I’ve seen a shift–I think it’s a shift

–since the mid 20th century in how we talk about technology’s impact on the average person’s life.

I’ve seen videos from the 50’s full of optimism and hope for technological advances that fill your day with more ease and time for leisure activities.

Tasks that used to take hours now only take minutes or are in fact obsolete. Now you can do whatever you want with your time! The images were of people lounging, smiling.

E.G.: Synthetic fabric that resists wrinkles make ironing now longer necessary. Now instead of ironing, you can read a book!

Now, it’s shifted to

it being a virtue to use that extra time to do more work.

Do the same amount of work in less time –>

Do more work in the same amount of time

See the difference?

Now technology doesn’t help save effort and stress. It just allows us to shift the same amount of effort and stress to a larger variety of things.

I THINK THIS IS BULLSHIT.

I have a hypothesis that Boomers, who grew up with so many labor-saving devices but don’t understand the context of their usefulness/why they were invented are the ones who started shifting to this mentality. My evidence may just be anecdotal because I’m going off of a small sample size. But the people I’ve met who are silent generation or older do not have that mentality while boomers and younger do. Maybe it’s because in their time, they didn’t have a choice between doing something “the old-fashioned way” and using technology to speed it up, so they appreciate technology like microwaves and washing machines more.
[Also shit went down with going off the gold standard/Reaganomics/etc which made making more money the highest virute]
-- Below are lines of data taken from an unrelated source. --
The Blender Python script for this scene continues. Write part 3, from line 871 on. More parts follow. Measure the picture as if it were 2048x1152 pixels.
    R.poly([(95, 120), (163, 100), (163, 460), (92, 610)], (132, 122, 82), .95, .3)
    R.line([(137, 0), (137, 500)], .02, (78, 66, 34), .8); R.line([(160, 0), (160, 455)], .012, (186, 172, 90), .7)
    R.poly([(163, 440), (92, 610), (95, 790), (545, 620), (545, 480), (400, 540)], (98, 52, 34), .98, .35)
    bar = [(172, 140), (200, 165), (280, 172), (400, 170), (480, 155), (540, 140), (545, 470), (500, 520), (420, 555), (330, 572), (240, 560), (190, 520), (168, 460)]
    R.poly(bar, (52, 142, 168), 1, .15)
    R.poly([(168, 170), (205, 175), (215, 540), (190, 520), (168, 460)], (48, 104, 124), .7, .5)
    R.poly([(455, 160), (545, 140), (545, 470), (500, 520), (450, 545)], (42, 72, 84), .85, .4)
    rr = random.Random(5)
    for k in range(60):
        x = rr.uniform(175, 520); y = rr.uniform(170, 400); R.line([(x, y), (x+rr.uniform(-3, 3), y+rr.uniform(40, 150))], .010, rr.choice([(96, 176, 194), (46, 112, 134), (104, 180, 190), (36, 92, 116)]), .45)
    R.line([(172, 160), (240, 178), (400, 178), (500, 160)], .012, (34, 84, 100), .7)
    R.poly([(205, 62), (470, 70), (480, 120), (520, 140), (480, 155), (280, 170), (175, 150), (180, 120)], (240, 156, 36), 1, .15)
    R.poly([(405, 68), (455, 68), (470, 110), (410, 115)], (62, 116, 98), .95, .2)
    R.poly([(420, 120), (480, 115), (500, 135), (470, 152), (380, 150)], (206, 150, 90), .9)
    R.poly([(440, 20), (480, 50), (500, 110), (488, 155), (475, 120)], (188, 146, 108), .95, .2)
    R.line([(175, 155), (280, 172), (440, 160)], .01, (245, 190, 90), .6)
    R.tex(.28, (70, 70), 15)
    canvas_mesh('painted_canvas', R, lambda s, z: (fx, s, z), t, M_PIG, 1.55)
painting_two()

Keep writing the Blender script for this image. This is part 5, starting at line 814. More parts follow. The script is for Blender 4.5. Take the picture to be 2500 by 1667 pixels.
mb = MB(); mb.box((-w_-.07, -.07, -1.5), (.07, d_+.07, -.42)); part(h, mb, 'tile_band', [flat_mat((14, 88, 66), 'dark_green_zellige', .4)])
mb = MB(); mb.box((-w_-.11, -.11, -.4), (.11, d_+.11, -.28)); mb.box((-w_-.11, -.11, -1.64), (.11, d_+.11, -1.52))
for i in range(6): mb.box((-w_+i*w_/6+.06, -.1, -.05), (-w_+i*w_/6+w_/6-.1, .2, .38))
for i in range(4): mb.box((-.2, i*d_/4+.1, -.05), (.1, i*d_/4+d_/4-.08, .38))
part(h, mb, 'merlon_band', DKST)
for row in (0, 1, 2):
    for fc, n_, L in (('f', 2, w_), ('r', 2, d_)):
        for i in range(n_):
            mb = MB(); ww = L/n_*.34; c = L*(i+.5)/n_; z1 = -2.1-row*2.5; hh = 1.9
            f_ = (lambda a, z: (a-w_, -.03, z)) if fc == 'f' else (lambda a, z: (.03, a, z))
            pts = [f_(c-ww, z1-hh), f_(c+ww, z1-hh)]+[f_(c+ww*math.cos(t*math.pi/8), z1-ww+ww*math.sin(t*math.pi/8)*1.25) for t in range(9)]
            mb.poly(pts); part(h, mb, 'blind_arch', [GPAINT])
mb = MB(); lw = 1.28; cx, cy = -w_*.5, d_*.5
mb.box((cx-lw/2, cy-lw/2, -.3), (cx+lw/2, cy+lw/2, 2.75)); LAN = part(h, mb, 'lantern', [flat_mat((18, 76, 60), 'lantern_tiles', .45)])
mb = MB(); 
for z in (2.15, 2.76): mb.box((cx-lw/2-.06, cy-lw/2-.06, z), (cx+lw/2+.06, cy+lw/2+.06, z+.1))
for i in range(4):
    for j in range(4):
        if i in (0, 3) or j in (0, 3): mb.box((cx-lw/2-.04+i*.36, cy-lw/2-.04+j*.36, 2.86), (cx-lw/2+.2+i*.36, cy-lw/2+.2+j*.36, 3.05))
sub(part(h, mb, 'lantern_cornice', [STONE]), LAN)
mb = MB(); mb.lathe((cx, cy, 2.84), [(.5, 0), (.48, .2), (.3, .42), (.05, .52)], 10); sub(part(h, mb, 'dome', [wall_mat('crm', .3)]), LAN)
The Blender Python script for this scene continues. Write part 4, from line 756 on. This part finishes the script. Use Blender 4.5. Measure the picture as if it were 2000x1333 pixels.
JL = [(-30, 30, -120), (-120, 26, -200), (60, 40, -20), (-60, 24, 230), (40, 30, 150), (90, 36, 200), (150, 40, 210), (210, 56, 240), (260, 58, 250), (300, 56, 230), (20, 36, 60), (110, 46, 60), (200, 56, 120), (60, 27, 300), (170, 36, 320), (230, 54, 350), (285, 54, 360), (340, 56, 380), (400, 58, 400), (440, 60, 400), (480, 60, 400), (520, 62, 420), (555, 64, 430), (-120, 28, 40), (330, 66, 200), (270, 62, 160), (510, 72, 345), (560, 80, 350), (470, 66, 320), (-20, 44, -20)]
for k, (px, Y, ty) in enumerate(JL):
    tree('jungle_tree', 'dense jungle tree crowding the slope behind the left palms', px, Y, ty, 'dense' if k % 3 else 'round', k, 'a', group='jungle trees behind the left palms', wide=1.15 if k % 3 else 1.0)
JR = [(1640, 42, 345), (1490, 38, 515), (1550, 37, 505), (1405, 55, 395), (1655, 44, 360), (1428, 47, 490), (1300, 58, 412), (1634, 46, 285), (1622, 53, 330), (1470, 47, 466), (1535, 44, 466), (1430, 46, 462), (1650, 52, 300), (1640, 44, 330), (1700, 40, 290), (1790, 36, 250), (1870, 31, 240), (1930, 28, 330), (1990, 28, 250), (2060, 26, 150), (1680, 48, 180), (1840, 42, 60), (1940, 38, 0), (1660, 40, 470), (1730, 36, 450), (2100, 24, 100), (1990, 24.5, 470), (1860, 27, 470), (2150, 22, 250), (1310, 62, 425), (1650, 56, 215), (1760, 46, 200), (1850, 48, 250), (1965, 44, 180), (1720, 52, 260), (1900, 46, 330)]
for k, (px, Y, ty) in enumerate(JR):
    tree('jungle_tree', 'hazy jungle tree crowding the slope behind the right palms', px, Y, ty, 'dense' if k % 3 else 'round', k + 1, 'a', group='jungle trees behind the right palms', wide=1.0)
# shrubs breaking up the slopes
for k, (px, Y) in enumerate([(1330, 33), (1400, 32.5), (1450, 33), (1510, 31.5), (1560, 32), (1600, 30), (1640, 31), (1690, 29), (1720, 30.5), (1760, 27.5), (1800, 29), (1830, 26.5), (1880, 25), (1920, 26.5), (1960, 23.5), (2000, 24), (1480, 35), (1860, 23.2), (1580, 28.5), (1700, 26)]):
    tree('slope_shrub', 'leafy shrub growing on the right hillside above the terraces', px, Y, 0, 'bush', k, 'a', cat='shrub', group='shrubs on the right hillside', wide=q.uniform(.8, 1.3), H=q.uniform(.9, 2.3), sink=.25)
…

I was reminded of how generational this mindset can be last night at dinner with my in-laws. They were trying to convince me to sell my crochet etc. projects online. And let me tell you I am sick of that response to my hobbies. Also they were praising someone my age who flips thrift-store clothes on eBay as a side hustle to their well-paid full-time job. I have heard the advice to monetize my hobbies mostly from Boomers. Do they just take leisure time for granted more easily? They don’t understand that I want to keep something a hobby that I do for fun. They don’t see why I would prefer doing it and feeling happy instead of doing it while thinking of what anonymous potential customers would think of it. :/ :/ :/ :/

I also think this is what the Protestant Work Ethic leads to when so much work is no longer necessary. I think the PWE is a coping mechanism. It’s like “Life hack! Instead of seeing labor as something that often sucks but is a means to an end, see it as an end itself! See it as a virtue in and of itself! Now it doesn’t suck anymore, does it? Because doing it and saying it doesn’t suck makes you a good person!”

When work is seen this way and is so divorced from being a means to an end (money for food, shelter, etc.), there is always more work to do. There is never a reason not to work more. It is devoid of context. And this is a very dumb way to think.

You can never say, “I’ve worked enough, I’m going to relax now.” Because leisure time is not your goal! Work is! Leisure time is a reward for working, not the thing you actually look forward to experiencing and which works gets in the way of.

Like many other things divorced from context, the PWE depends on character judgement and shame. If something is based on reality, reality is what it rests on. When a mindset isn’t based on reality, it depends on character judgement and shame as its scaffolding.

Time- and effort-saving technology is a part of reality and so it can’t impact something depending on that artificial scaffolding.